Available data:
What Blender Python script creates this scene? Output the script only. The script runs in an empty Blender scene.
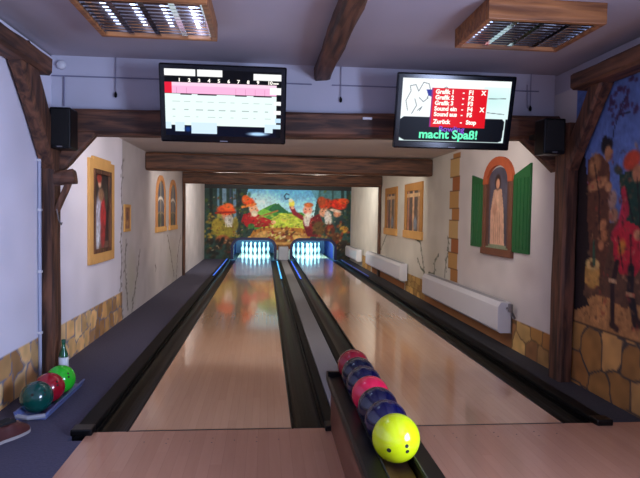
import bpy, bmesh, math, random
import numpy as np
from mathutils import Vector, Matrix
random.seed(7)
PI = math.pi
S = bpy.context.scene
COL = S.collection
XL, XR = -1.83, 2.66          # side walls
YF, YM, YB = 3.765, 17.9, -2.6  # foul line, mural, back of the room
ZC, ZL = 2.73, 2.33           # ceiling of the room, ceiling over the lanes

# ------------------------------------------------------------------ camera
F, H = 580.0, 1.41
d = np.array([265. - 320, -(213.5 - 239), -F]); d /= np.linalg.norm(d)
x = np.array([1, -0.016, 0.]); x -= d * x.dot(d); x /= np.linalg.norm(x)
z = np.cross(x, d)
cam_d = bpy.data.cameras.new('camera'); cam = bpy.data.objects.new('camera', cam_d); COL.objects.link(cam)
R3 = Matrix((tuple(x), tuple(d), tuple(z)))
cam.matrix_world = Matrix.Translation((0, 0, H)) @ R3.to_4x4()
cam_d.sensor_fit = 'HORIZONTAL'; cam_d.sensor_width = 36; cam_d.lens = F * 36 / 640
cam_d.clip_start = 0.02
S.camera = cam

# ------------------------------------------------------------------ materials
def lin(c):
    return tuple(((v / 255) / 12.92 if v / 255 <= 0.04045 else ((v / 255 + 0.055) / 1.055) ** 2.4) for v in c)
def newmat(name):
    m = bpy.data.materials.new(name); m.use_nodes = True
    return m, m.node_tree.nodes, m.node_tree.links, m.node_tree.nodes['Principled BSDF']
def mat(name, rgb, rough=0.5, metal=0.0, noise=0.0, nscale=8.0, bump=0.0, coat=0.0, emit=None, estr=0.0, trans=0.0, spec=None):
    m, N, L, b = newmat(name)
    c = lin(rgb) + (1,)
    b.inputs['Base Color'].default_value = c
    b.inputs['Roughness'].default_value = rough
    b.inputs['Metallic'].default_value = metal
    b.inputs['Coat Weight'].default_value = coat
    b.inputs['Coat Roughness'].default_value = 0.05
    b.inputs['Transmission Weight'].default_value = trans
    if spec is not None: b.inputs['Specular IOR Level'].default_value = spec
    if emit:
        b.inputs['Emission Color'].default_value = lin(emit) + (1,)
        b.inputs['Emission Strength'].default_value = estr
    if noise or bump:
        tc = N.new('ShaderNodeTexCoord'); nz = N.new('ShaderNodeTexNoise')
        nz.inputs['Scale'].default_value = nscale; nz.inputs['Detail'].default_value = 5
        L.new(tc.outputs['Object'], nz.inputs['Vector'])
        if noise:
            mx = N.new('ShaderNodeMix'); mx.data_type = 'RGBA'
            mx.inputs['A'].default_value = tuple(v * (1 - noise) for v in c[:3]) + (1,)
            mx.inputs['B'].default_value = tuple(min(1, v * (1 + noise)) for v in c[:3]) + (1,)
            L.new(nz.outputs['Fac'], mx.inputs['Factor']); L.new(mx.outputs['Result'], b.inputs['Base Color'])
        if bump:
            bp = N.new('ShaderNodeBump'); bp.inputs['Strength'].default_value = bump; bp.inputs['Distance'].default_value = 0.01
            L.new(nz.outputs['Fac'], bp.inputs['Height']); L.new(bp.outputs['Normal'], b.inputs['Normal'])
    return m
def timber(name, dark, light, axis, rough=0.65):
    """old timber: grain stretched along one axis, knots and cracks"""
    m, N, L, b = newmat(name)
    tc = N.new('ShaderNodeTexCoord'); mp = N.new('ShaderNodeMapping')
    sc = [9.0, 9.0, 9.0]; sc[axis] = 0.9
    mp.inputs['Scale'].default_value = sc
    L.new(tc.outputs['Object'], mp.inputs['Vector'])
    n1 = N.new('ShaderNodeTexNoise'); n1.inputs['Scale'].default_value = 2.2; n1.inputs['Detail'].default_value = 8; n1.inputs['Distortion'].default_value = 0.6
    L.new(mp.outputs['Vector'], n1.inputs['Vector'])
    cr = N.new('ShaderNodeValToRGB')
    cr.color_ramp.elements[0].position = 0.36; cr.color_ramp.elements[0].color = lin(dark) + (1,)
    cr.color_ramp.elements[1].position = 0.68; cr.color_ramp.elements[1].color = lin(light) + (1,)
    L.new(n1.outputs['Fac'], cr.inputs['Fac']); L.new(cr.outputs['Color'], b.inputs['Base Color'])
    bp = N.new('ShaderNodeBump'); bp.inputs['Strength'].default_value = 0.6; bp.inputs['Distance'].default_value = 0.012
    L.new(n1.outputs['Fac'], bp.inputs['Height']); L.new(bp.outputs['Normal'], b.inputs['Normal'])
    b.inputs['Roughness'].default_value = rough
    return m
def boards(name, ca, cb, width, rough, coat=0.0, seam=(90, 60, 50)):
    """narrow glued boards running down the lane"""
    m, N, L, b = newmat(name)
    tc = N.new('ShaderNodeTexCoord'); sp = N.new('ShaderNodeSeparateXYZ'); L.new(tc.outputs['Object'], sp.inputs['Vector'])
    dv = N.new('ShaderNodeMath'); dv.operation = 'DIVIDE'; dv.inputs[1].default_value = width; L.new(sp.outputs['X'], dv.inputs[0])
    fl = N.new('ShaderNodeMath'); fl.operation = 'FLOOR'; L.new(dv.outputs[0], fl.inputs[0])
    wn0 = N.new('ShaderNodeTexWhiteNoise'); wn0.noise_dimensions = '1D'; L.new(fl.outputs[0], wn0.inputs['W'])
    # board joints staggered along Y
    yy = N.new('ShaderNodeMath'); yy.operation = 'MULTIPLY_ADD'; yy.inputs[1].default_value = 0.7
    L.new(sp.outputs['Y'], yy.inputs[0]); L.new(wn0.outputs['Value'], yy.inputs[2])
    fy = N.new('ShaderNodeMath'); fy.operation = 'FLOOR'; L.new(yy.outputs[0], fy.inputs[0])
    cb_ = N.new('ShaderNodeCombineXYZ'); L.new(fl.outputs[0], cb_.inputs['X']); L.new(fy.outputs[0], cb_.inputs['Y'])
    wn = N.new('ShaderNodeTexWhiteNoise'); wn.noise_dimensions = '2D'; L.new(cb_.outputs[0], wn.inputs['Vector'])
    mp = N.new('ShaderNodeMapping'); mp.inputs['Scale'].default_value = (22, 1.6, 1); L.new(tc.outputs['Object'], mp.inputs['Vector'])
    nz = N.new('ShaderNodeTexNoise'); nz.inputs['Scale'].default_value = 2.0; nz.inputs['Detail'].default_value = 6; L.new(mp.outputs['Vector'], nz.inputs['Vector'])
    ad = N.new('ShaderNodeMath'); ad.operation = 'MULTIPLY_ADD'; ad.inputs[1].default_value = 0.45
    hf = N.new('ShaderNodeMath'); hf.operation = 'MULTIPLY'; hf.inputs[1].default_value = 0.55; L.new(nz.outputs['Fac'], hf.inputs[0])
    L.new(wn.outputs['Value'], ad.inputs[0]); L.new(hf.outputs[0], ad.inputs[2])
    mx = N.new('ShaderNodeMix'); mx.data_type = 'RGBA'
    mx.inputs['A'].default_value = lin(ca) + (1,); mx.inputs['B'].default_value = lin(cb) + (1,)
    L.new(ad.outputs[0], mx.inputs['Factor'])
    fr = N.new('ShaderNodeMath'); fr.operation = 'FRACT'; L.new(dv.outputs[0], fr.inputs[0])
    lt = N.new('ShaderNodeMath'); lt.operation = 'LESS_THAN'; lt.inputs[1].default_value = 0.05; L.new(fr.outputs[0], lt.inputs[0])
    l2 = N.new('ShaderNodeMath'); l2.operation = 'MULTIPLY'; l2.inputs[1].default_value = 0.14; L.new(lt.outputs[0], l2.inputs[0])
    m2 = N.new('ShaderNodeMix'); m2.data_type = 'RGBA'; m2.inputs['B'].default_value = lin(seam) + (1,)
    L.new(l2.outputs[0], m2.inputs['Factor']); L.new(mx.outputs['Result'], m2.inputs['A']); L.new(m2.outputs['Result'], b.inputs['Base Color'])
    b.inputs['Roughness'].default_value = rough; b.inputs['Coat Weight'].default_value = coat; b.inputs['Coat Roughness'].default_value = 0.06
    return m
def paintmat(name, rough=0.8, emit=0.0, bump=0.0, coat=0.0):
    m, N, L, b = newmat(name)
    at = N.new('ShaderNodeVertexColor'); at.layer_name = 'paint'
    if emit:
        b.inputs['Base Color'].default_value = (0.004, 0.004, 0.004, 1); b.inputs['Specular IOR Level'].default_value = .06
        L.new(at.outputs['Color'], b.inputs['Emission Color']); b.inputs['Emission Strength'].default_value = emit
    else:
        L.new(at.outputs['Color'], b.inputs['Base Color'])
    if bump:
        tc = N.new('ShaderNodeTexCoord'); nz = N.new('ShaderNodeTexNoise'); nz.inputs['Scale'].default_value = 14; nz.inputs['Detail'].default_value = 6
        L.new(tc.outputs['Object'], nz.inputs['Vector'])
        bp = N.new('ShaderNodeBump'); bp.inputs['Strength'].default_value = bump; bp.inputs['Distance'].default_value = 0.01
        L.new(nz.outputs['Fac'], bp.inputs['Height']); L.new(bp.outputs['Normal'], b.inputs['Normal'])
    b.inputs['Roughness'].default_value = rough; b.inputs['Coat Weight'].default_value = coat
    return m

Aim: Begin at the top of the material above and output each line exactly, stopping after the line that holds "S.camera = cam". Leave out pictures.

Answer to the task:
What Blender Python script creates this scene? Output the script only. The script runs in an empty Blender scene.
import bpy, bmesh, math, random
import numpy as np
from mathutils import Vector, Matrix
random.seed(7)
PI = math.pi
S = bpy.context.scene
COL = S.collection
XL, XR = -1.83, 2.66          # side walls
YF, YM, YB = 3.765, 17.9, -2.6  # foul line, mural, back of the room
ZC, ZL = 2.73, 2.33           # ceiling of the room, ceiling over the lanes

# ------------------------------------------------------------------ camera
F, H = 580.0, 1.41
d = np.array([265. - 320, -(213.5 - 239), -F]); d /= np.linalg.norm(d)
x = np.array([1, -0.016, 0.]); x -= d * x.dot(d); x /= np.linalg.norm(x)
z = np.cross(x, d)
cam_d = bpy.data.cameras.new('camera'); cam = bpy.data.objects.new('camera', cam_d); COL.objects.link(cam)
R3 = Matrix((tuple(x), tuple(d), tuple(z)))
cam.matrix_world = Matrix.Translation((0, 0, H)) @ R3.to_4x4()
cam_d.sensor_fit = 'HORIZONTAL'; cam_d.sensor_width = 36; cam_d.lens = F * 36 / 640
cam_d.clip_start = 0.02
S.camera = cam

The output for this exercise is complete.